Every entry below should be repeated exactly; the pictures should not.

** begin Provided entries **

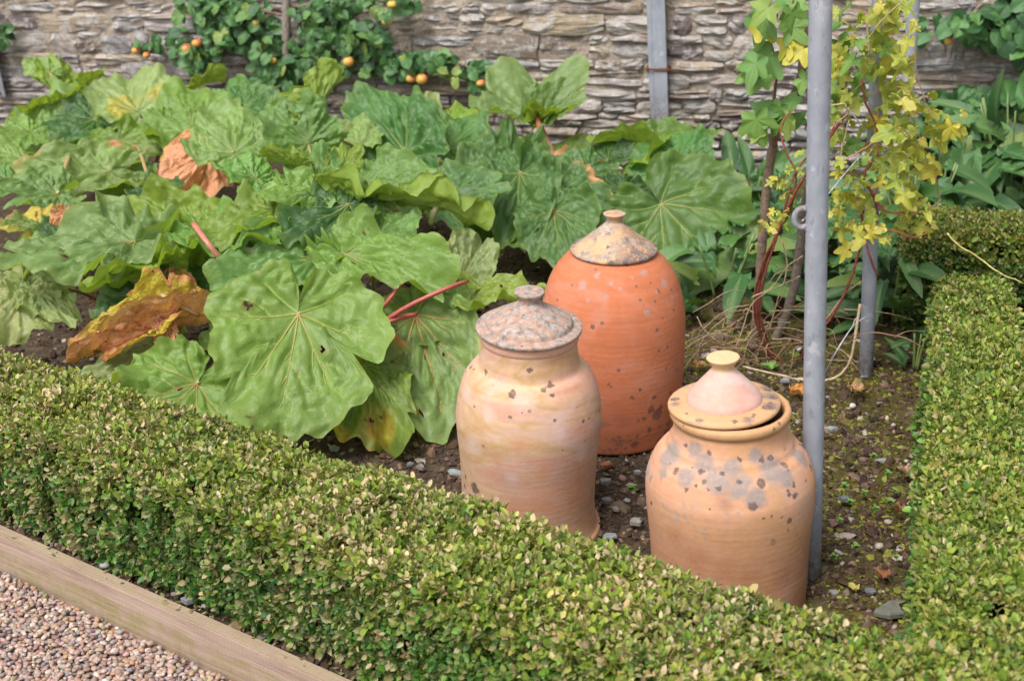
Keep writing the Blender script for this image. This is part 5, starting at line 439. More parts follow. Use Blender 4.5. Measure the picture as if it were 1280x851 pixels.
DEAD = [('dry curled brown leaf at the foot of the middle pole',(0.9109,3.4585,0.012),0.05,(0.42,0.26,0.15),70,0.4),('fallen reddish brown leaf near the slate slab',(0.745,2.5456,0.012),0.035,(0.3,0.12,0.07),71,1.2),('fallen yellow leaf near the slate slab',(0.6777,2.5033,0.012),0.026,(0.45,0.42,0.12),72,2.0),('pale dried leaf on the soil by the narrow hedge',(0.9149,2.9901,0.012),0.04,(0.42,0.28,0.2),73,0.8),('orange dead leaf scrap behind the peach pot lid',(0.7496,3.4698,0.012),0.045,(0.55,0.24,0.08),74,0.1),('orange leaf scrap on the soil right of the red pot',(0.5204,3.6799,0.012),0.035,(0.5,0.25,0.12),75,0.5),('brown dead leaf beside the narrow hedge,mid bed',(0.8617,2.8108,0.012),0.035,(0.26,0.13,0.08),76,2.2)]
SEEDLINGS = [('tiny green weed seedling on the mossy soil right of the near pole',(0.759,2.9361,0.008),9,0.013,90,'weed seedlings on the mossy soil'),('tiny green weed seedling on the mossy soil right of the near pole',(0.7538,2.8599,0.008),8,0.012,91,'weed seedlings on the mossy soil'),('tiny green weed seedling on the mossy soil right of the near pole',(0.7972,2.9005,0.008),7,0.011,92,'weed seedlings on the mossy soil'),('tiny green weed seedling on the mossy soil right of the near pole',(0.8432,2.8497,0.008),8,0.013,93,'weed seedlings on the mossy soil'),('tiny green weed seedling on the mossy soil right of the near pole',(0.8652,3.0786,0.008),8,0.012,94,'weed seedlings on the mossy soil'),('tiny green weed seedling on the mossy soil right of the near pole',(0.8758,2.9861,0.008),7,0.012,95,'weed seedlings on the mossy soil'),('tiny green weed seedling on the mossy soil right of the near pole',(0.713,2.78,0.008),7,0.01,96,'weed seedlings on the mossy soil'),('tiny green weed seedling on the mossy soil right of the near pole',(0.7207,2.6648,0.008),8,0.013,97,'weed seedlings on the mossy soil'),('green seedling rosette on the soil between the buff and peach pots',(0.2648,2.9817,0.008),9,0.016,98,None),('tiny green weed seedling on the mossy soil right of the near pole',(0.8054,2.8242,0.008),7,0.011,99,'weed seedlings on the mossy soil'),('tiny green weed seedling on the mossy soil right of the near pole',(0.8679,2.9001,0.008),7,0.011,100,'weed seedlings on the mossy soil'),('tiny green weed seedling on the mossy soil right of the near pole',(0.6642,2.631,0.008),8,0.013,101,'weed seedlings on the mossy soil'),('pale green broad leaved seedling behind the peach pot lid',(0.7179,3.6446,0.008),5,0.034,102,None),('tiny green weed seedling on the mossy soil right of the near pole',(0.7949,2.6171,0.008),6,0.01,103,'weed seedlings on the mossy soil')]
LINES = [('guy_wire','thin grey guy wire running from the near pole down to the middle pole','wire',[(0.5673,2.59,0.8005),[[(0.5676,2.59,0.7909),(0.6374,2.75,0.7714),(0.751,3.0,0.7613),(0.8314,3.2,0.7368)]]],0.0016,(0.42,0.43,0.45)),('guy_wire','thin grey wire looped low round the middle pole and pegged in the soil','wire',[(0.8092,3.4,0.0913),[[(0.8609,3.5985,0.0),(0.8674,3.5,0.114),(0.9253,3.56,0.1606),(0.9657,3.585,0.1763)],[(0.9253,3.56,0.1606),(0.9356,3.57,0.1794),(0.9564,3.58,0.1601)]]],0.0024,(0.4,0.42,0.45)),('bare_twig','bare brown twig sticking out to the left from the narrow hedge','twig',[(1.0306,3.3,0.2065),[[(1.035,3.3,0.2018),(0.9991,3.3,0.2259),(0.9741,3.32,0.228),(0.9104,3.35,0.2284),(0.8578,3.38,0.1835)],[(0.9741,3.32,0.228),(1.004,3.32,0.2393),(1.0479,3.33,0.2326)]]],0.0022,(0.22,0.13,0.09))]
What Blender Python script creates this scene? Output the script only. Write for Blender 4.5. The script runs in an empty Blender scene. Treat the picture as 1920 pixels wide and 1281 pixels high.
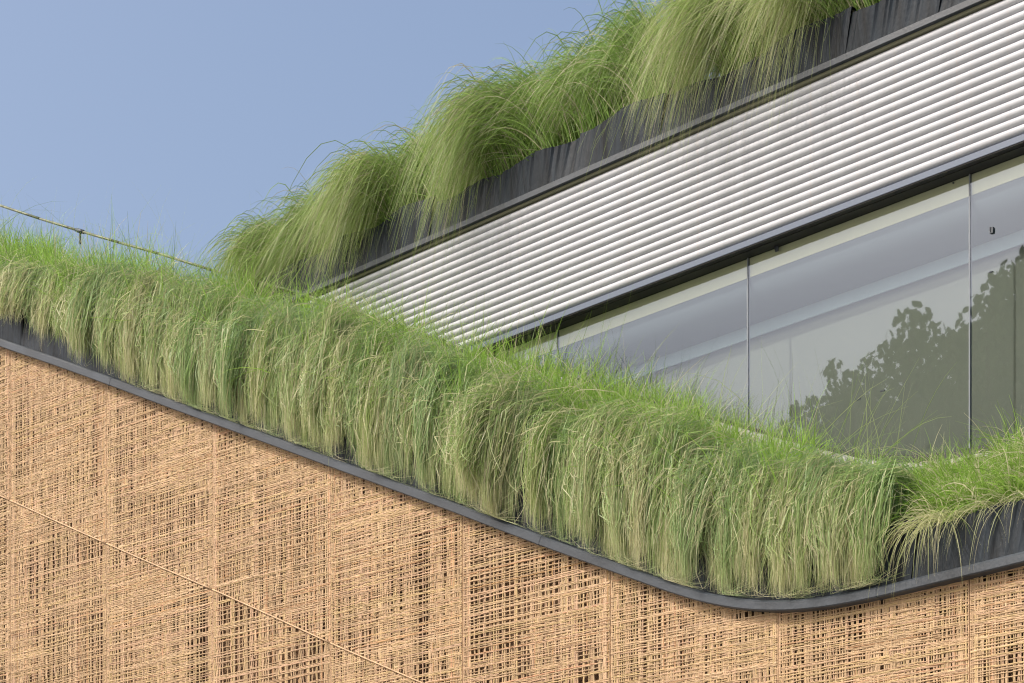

** end Provided entries **

Solved problem
Keep writing the Blender script for this image. This is part 5, starting at line 439. More parts follow. Use Blender 4.5. Measure the picture as if it were 1280x851 pixels.
DEAD = [('dry curled brown leaf at the foot of the middle pole',(0.9109,3.4585,0.012),0.05,(0.42,0.26,0.15),70,0.4),('fallen reddish brown leaf near the slate slab',(0.745,2.5456,0.012),0.035,(0.3,0.12,0.07),71,1.2),('fallen yellow leaf near the slate slab',(0.6777,2.5033,0.012),0.026,(0.45,0.42,0.12),72,2.0),('pale dried leaf on the soil by the narrow hedge',(0.9149,2.9901,0.012),0.04,(0.42,0.28,0.2),73,0.8),('orange dead leaf scrap behind the peach pot lid',(0.7496,3.4698,0.012),0.045,(0.55,0.24,0.08),74,0.1),('orange leaf scrap on the soil right of the red pot',(0.5204,3.6799,0.012),0.035,(0.5,0.25,0.12),75,0.5),('brown dead leaf beside the narrow hedge,mid bed',(0.8617,2.8108,0.012),0.035,(0.26,0.13,0.08),76,2.2)]
SEEDLINGS = [('tiny green weed seedling on the mossy soil right of the near pole',(0.759,2.9361,0.008),9,0.013,90,'weed seedlings on the mossy soil'),('tiny green weed seedling on the mossy soil right of the near pole',(0.7538,2.8599,0.008),8,0.012,91,'weed seedlings on the mossy soil'),('tiny green weed seedling on the mossy soil right of the near pole',(0.7972,2.9005,0.008),7,0.011,92,'weed seedlings on the mossy soil'),('tiny green weed seedling on the mossy soil right of the near pole',(0.8432,2.8497,0.008),8,0.013,93,'weed seedlings on the mossy soil'),('tiny green weed seedling on the mossy soil right of the near pole',(0.8652,3.0786,0.008),8,0.012,94,'weed seedlings on the mossy soil'),('tiny green weed seedling on the mossy soil right of the near pole',(0.8758,2.9861,0.008),7,0.012,95,'weed seedlings on the mossy soil'),('tiny green weed seedling on the mossy soil right of the near pole',(0.713,2.78,0.008),7,0.01,96,'weed seedlings on the mossy soil'),('tiny green weed seedling on the mossy soil right of the near pole',(0.7207,2.6648,0.008),8,0.013,97,'weed seedlings on the mossy soil'),('green seedling rosette on the soil between the buff and peach pots',(0.2648,2.9817,0.008),9,0.016,98,None),('tiny green weed seedling on the mossy soil right of the near pole',(0.8054,2.8242,0.008),7,0.011,99,'weed seedlings on the mossy soil'),('tiny green weed seedling on the mossy soil right of the near pole',(0.8679,2.9001,0.008),7,0.011,100,'weed seedlings on the mossy soil'),('tiny green weed seedling on the mossy soil right of the near pole',(0.6642,2.631,0.008),8,0.013,101,'weed seedlings on the mossy soil'),('pale green broad leaved seedling behind the peach pot lid',(0.7179,3.6446,0.008),5,0.034,102,None),('tiny green weed seedling on the mossy soil right of the near pole',(0.7949,2.6171,0.008),6,0.01,103,'weed seedlings on the mossy soil')]
LINES = [('guy_wire','thin grey guy wire running from the near pole down to the middle pole','wire',[(0.5673,2.59,0.8005),[[(0.5676,2.59,0.7909),(0.6374,2.75,0.7714),(0.751,3.0,0.7613),(0.8314,3.2,0.7368)]]],0.0016,(0.42,0.43,0.45)),('guy_wire','thin grey wire looped low round the middle pole and pegged in the soil','wire',[(0.8092,3.4,0.0913),[[(0.8609,3.5985,0.0),(0.8674,3.5,0.114),(0.9253,3.56,0.1606),(0.9657,3.585,0.1763)],[(0.9253,3.56,0.1606),(0.9356,3.57,0.1794),(0.9564,3.58,0.1601)]]],0.0024,(0.4,0.42,0.45)),('bare_twig','bare brown twig sticking out to the left from the narrow hedge','twig',[(1.0306,3.3,0.2065),[[(1.035,3.3,0.2018),(0.9991,3.3,0.2259),(0.9741,3.32,0.228),(0.9104,3.35,0.2284),(0.8578,3.38,0.1835)],[(0.9741,3.32,0.228),(1.004,3.32,0.2393),(1.0479,3.33,0.2326)]]],0.0022,(0.22,0.13,0.09))]
What Blender Python script creates this scene? Output the script only. Write for Blender 4.5. The script runs in an empty Blender scene. Treat the picture as 1920 pixels wide and 1281 pixels high.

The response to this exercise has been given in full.